South-African born, New York-based singer/songwriter Sulene writes for us about the sparkling pop cuts that make up her debut EP Strange.

What We Had

"What We Had" was written after I had returned home after a long world tour, playing guitar for a couple other artists. I’d been able to see all these incredible new places and had been so swept up in this nomadic lifestyle, but when I returned to Brooklyn I felt lost and disconnected. My mind started to wander to the time when I was in college and had started my first band and how free I had felt. But it dawned on me that while I was in that band all we ever talked about was how eager we were to 'make it'. While I think many people can connect with the overall message of this song - nostalgia - I wanted to list very specific memories in the verses. Memories about the small joys like dying my hair blue for the first time, getting high by the Charles river (and swimming in it, eek), and running around in the dirty, black city snow in Boston. The lyric “now I’m lying on the floor, just so I can feel it again,” is a flash-forward into realtime of when I wrote the song and how much I missed this carefree time in my life, realizing that we may not really have understood what we had.

Haunting

"Haunting" was the last song I made with my producers for this record. It was actually the only song that just kind of painlessly poured out of us. The morning of my recording session I had had an idea for a chorus come into my head. I played the song to my producers and we wrote the entire thing that day. While the song is clearly about a breakup, I didn't want it to be sappy at all. I wanted it to feel crazed and and intense in order to pinpoint that obsessive, vulnerable feeling of letting someone go while you're still having these conflicting thoughts about wanting them to still want you. This isn’t a sad 'I want you back' song, it’s a 'I’m really trying to fucking let you go' anthem.

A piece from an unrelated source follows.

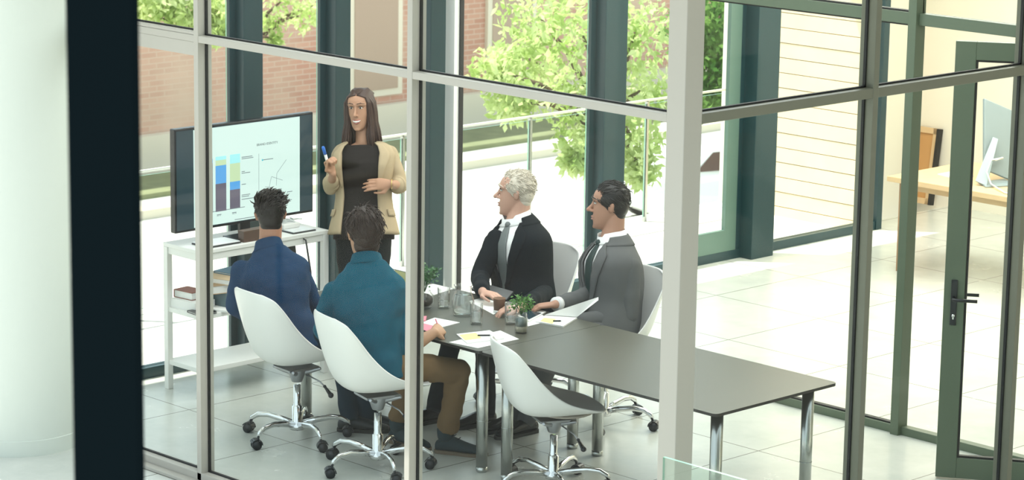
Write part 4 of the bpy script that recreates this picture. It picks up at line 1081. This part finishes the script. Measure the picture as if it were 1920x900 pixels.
M['dark_shoe'] = mat('dark_shoe', (.012, .016, .02), .45); M['dark_sole'] = mat('dark_sole', (.02, .02, .02), .7)
for a in an: shoe(pL, a, V(.75, .7, 0), M['dark_shoe'], M['dark_sole'])
M['hair_dark'] = mat('hair_dark_brown', (.010, .006, .005), .5, spec=.4)
hm = MB(); hdL.cap(hm, .004); hdL.strands(hm, 300, lambda p: (.7, .35, .3), 0.052, .0042, 1, zmin=.07, lift=.38, spread=.22)
hdL.strands(hm, 420, lambda p: (0, -.2, -1), .026, .0036, 2, zmin=-.06, lift=.06)
hm.build('hair', M['hair_dark'], pL)

# ---- man in the teal shirt and khaki trousers (writing)
hM = V(hubM[0], hubM[1], 0); dM = dep(hM + V(0, 0, .57))
T = Torso(hM + V(0, -.03, .555), at(688, 496, dM + .02), V(.35, 1, 0), nrm(AWAY + RIGHT * .05), MALE, k=K * 1.08, bow=.035)
hdM = Head(at(683, 440, dM + .04), nrm(AWAY - RIGHT * .3 + UP * .03), UP - RIGHT * .02, k=K * 1.08)
wM = V(*onz(814, 624, .785))
armM = [(at(624, 550, dM + .02), at(607, 622, dM + .06), at(645, 655, dM + .26), 1.05), (at(743, 562, dM + .05), at(768, 652, dM - .02), wM, 1.08)]
hp_ = hpts(T)
kn = [hM + V(-.20, .43, .53), V(*onz(860, 694, .535))]; an = [V(*onz(748, 795, .12)), V(*onz(838, 812, .12))]
hd_ = [dict(wrist=armM[0][2], d=RIGHT * .5 + AWAY, pn=-UP, curl=.4, side=-1), dict(wrist=wM, d=nrm(onz(848, 602, .80) - wM), pn=nrm(-UP * .6 - RIGHT * .6), curl=.75, side=-1, thumb_in=.9)]
pM = figure('seated man with brown hair, teal shirt and khaki trousers writing at the table', (hM[0], hM[1], 0), T, hdM, armM, hp_, kn, an, SK_M, hd_)
M['teal_shirt'] = mat('teal_shirt', (.008, .080, .125), .8, spec=.1, noisec=(14, .14))
mb = MB(); T.solid(mb, .016, -.05, 1.01)
for a in sleeves(pM, armM, None, .070 * K, .058 * K, .050 * K, (.25, .22)): mb.add(a.v, a.f)
mb.build('shirt', M['teal_shirt'], pM, fuse=(.008, 12), wrinkle=(8, .012))
collar(pM, T, M['teal_shirt'])
M['khaki'] = mat('khaki_trousers', (.17, .108, .054), .85, spec=.1, noisec=(12, .1))
legs_mb(T, hp_, kn, an, (.082 * K, .066 * K, .062 * K), .03).build('trousers', M['khaki'], pM, fuse=(.009, 12), wrinkle=(9, .010))
M['boot'] = mat('suede_boot', (.012, .030, .038), .8)
M['sole_tan'] = mat('sole_edge', (.16, .12, .08), .8)
shoe(pM, an[0], V(.95, .1, 0), M['boot'], M['sole_tan'], True, 'boot'); shoe(pM, an[1], V(.86, .5, 0), M['boot'], M['sole_tan'], True, 'boot')
M['hair_brown'] = mat('hair_brown', (.024, .010, .006), .5, spec=.4)
hm = MB(); hdM.cap(hm, .010, back=1.12); hm.ell(hdM.P(0, -.050, -.04), (.070 * K, .058 * K, .064 * K), 22, 14, R=hdM.R); hm.ell(hdM.P(0, -.03, .04), (.094 * K, .108 * K, .088 * K), 26, 16, R=hdM.R)
hdM.strands(hm, 950, lambda p: (p[0] * 2 + .3, -.6, -.9), .050, .0034, 5, zmin=-.075, lift=.05, spread=.2, top=.008)
hm.build('hair', M['hair_brown'], pM)
pn_ = wM + nrm(onz(848, 602, .80) - wM) * .09
tpn = thing('pen', pn_, 'pink pen held in the fist of the man in the teal shirt', 'pen')
MB().tube([pn_ + V(0, 0, -.025), pn_ - RIGHT * .03 + V(0, 0, .055)], .004, 8).build('barrel', M['pink'], tpn)

def jacket(par, T, arms, m, gap, t0, t1, inf, r, ends, lapel=None, voxel=.008, nm='jacket', wrk=(8, .007)):
    mb = MB(); T.patch(mb, t0, t1, lambda u: gap(u), lambda u: 2 * math.pi - gap(u), inf, 46, 26)
    o = mb.build(nm, m, par, solid=.012, wrinkle=None)
    for a in sleeves(par, arms, None, *r, ends):
        a.build('sleeve', m, o, fuse=(.008, 12), wrinkle=wrk)
    # shoulder yoke closing the armholes
    return o

# ---- white haired man in the dark suit, far side
hO = V(hubO[0], hubO[1], 0); dO = dep(hO + V(0, 0, .57))
fO = nrm(-RIGHT * .62 - AWAY * .78)
T = Torso(hO + V(.0, .0, .555), at(968, 415, dO + .0), V(-.1, -1, 0), fO, MALE, k=K * 1.06, bow=.01)
hdO = Head(at(966, 364, dO - .01), nrm(-RIGHT + AWAY * .10 - UP * .02), UP + RIGHT * .05)
wl, wr_ = V(*onz(978, 577, .785)), V(*onz(905, 548, .80))
armO = [(at(1011, 468, dO - .05), at(1022, 548, dO - .06), wl, 1.0), (at(930, 450, dO - .03), at(899, 520, dO - .10), wr_, 1.0)]
hp_ = hpts(T)
kn = [hO + V(.14, -.47, .56), hO + V(-.08, -.5, .56)]; an = [V(*onz(912, 770, .10)), V(*onz(812, 764, .10))]
an[0] = kn[0] * .2 + an[0] * .8; an[1] = kn[1] * .12 + an[1] * .88; an[0][2] = an[1][2] = .10
hd_ = [dict(wrist=wl, d=-RIGHT - AWAY * .3, pn=-UP, curl=.4, side=1), dict(wrist=wr_, d=RIGHT * .6 - AWAY * .6, pn=-UP, curl=.3, side=-1)]
pO = figure('seated white haired man in dark suit, white shirt and grey tie', (hO[0], hO[1], 0), T, hdO, armO, hp_, kn, an, SK_O, hd_)
M['suit_dark'] = mat('suit_dark', (.005, .009, .013), .8, spec=.1, noisec=(20, .1)); M['shirt_white'] = mat('shirt_white', (.80, .80, .80), .8); M['tie_grey'] = mat('tie_grey', (.13, .15, .15), .55)
mb = MB(); T.solid(mb, .006, -.08, 1.01); mb.build('shirt', M['shirt_white'], pO, fuse=(.009, 3))
collar(pO, T, M['shirt_white'], .012, .06)
mb = MB(); T.patch(mb, .15, 1.0, lambda u: -.16 + .06 * u, lambda u: .16 - .06 * u, .014, 6, 16); mb.build('tie', M['tie_grey'], pO, solid=.006)
MB().ell(T.pt(1.005, 0, .010), (.020, .018, .022), 12, 8).build('tie_knot', M['tie_grey'], pO)
gapO = lambda u: .05 + .62 * max(0, u - .35) ** .9 + max(0, u - .9) * 3.0
jO = jacket(pO, T, armO, M['suit_dark'], gapO, -.05, 1.0, .022, (.066 * K, .057 * K, .044 * K), (.88, .88))
mb = MB(); T.patch(mb, .95, 1.045, lambda u: .75 + .35 * u, lambda u: 2 * math.pi - .75 - .35 * u, lambda u: .030 - .012 * u, 26, 6); mb.build('collar', M['suit_dark'], jO, solid=.010)
for s in (-1, 1):
    mb = MB(); T.patch(mb, .30, .985, lambda u, s=s: s * (.06 + .40 * u ** .9 + max(0, u - .85) * 1.6), lambda u, s=s: s * (.20 + .62 * min(u * 1.3, 1) - (.22 * max(0, u - .8) * 5 if u > .8 else 0) + max(0, u - .85) * 1.6), .034, 5, 16)
    mb.build('lapel', M['suit_dark'], jO, solid=.006)
legs_mb(T, hp_, kn, an, (.080 * K, .064 * K, .054 * K)).build('trousers', M['suit_dark'], pO, fuse=(.009, 12), wrinkle=(9, .008))
M['black_shoe'] = mat('polished_shoe', (.006, .006, .007), .2)
for a in an: shoe(pO, a, V(-.2, -1, 0), M['black_shoe'], M['dark_sole'])
M['hair_white'] = mat('hair_white', (.62, .56, .47), .6)
hm = MB(); hdO.cap(hm, .006, .004); hdO.strands(hm, 700, lambda p: (p[0], -1, .1 if p[2] > .08 else -.7), .034, .0028, 8, zmin=-.05, ymax=.062, lift=.28, spread=.3, top=.006, front=.004)
hm.build('hair', M['hair_white'], pO)
hdO.face(pO, M['hair_white'], M['lip_pale'])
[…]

“When I’m thinking of you, do you think of me too?” is a lyric I got from a drawing I made. One night I kind of surprised myself when I freely sketched a man’s face and wrote this lyric over his features. I guess I wanted to know if my ex was feeling these things too, or if it was just me. I wrote a song instead of asking him.

Strange

I wrote the lyrics for "Strange" back in college when I fell in love for the first time. It first existed as a poem. I remember being so overwhelmed with this crazy feeling - it really felt like a drug, like my head was up in the clouds and everything was going to be so wonderful forever. The relationship ended in a really painful way, and the poem stayed tucked away on my college laptop. About four years later I was transferring over some files when I rediscovered it. I wrote a melody for the verses and chorus, and brought the very loose demo to my producers. This was the first song we created together, and it’s the song I hold the dearest. It’s still my favourite thing I’ve ever made. I wanted to name the record after it because I think when something or someone affects your life so intensely, it really does feel strange. The feeling is unfamiliar, unprecedented and it wakes you up to something inside of yourself.

Easy

"Easy" is my favorite song to play live. I love prefacing it with saying that I think most people have a destructive relationship that has been on and off for years that they go back to in times of weakness. Sometimes when I announce that on stage I see eyes dart around at each other in the audience and it makes me laugh. We’re only human. This song means a lot to me because I think it was hard for me to admit that I had one of those. By writing it, I really was letting it go. No joke, every time I sing the bridge lyrics “I don’t wanna try hard baby, I just want it to to work out, I don’t wanna give everything just to have you let me down,” I feel overwhelmed, because I remember just how destructive and confusing this time in my life was. But the truth always comes out, and I’m happy I could put it into words and create something meaningful from the experience.

Strange is out now via Sleep Well Records.